"A portrait is a picture in which there is just a tiny little something not quite right about the mouth." -- John Singer Sargent

Tuesday, March 5, 2019

Judith Martin


This 2008 portrait of Judith Martin by Victor Edelstein entitled Judith Martin in Venice hangs in the National Portrait Gallery in Washington, DC.
Since 1981, Judith Martin -known as the Washington Post's “Miss Manners”-has traveled to Venice for extended stays. Martin sat for this portrait in the historic Palazzo Albrizzi. Victor Edelstein, a former fashion designer, selected the costume from Martin's wardrobe. Martin is shown with books that she authored; and the model of the vaporetto was made by a well-known Venetian craftsman.

Martin chafes at being dismissed as a “woman's writer.” She has pointed out the valuable contributions she has made to journalism while reporting on the “woman's sphere,” including reporting on the women's rights movements of the 1960s and 1970s, “when other parts of the paper mentioned it rarefy and then only as a joke.” She asked in 2014, “Who could ever have been so blind and bigoted as to believe that only women attended parties, had children, wore clothes, lived in homes and ate food?”

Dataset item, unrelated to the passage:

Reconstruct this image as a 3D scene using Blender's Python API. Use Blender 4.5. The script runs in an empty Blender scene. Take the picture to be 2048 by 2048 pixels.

The painting features Judith Martin's books in front of a model of a Venetian water bus.


Horizontally we see her book No Vulgar Hotel: The Desire and Pursuit of Venice, leaning on which is Miss Manners Minds Your Business which she wrote with her husband Nicholas Ivor Martin.


Victor Edelstein 2008

In the National Portrait Gallery Judith Martin hangs across the door from fellow advise columnist Ann Landers.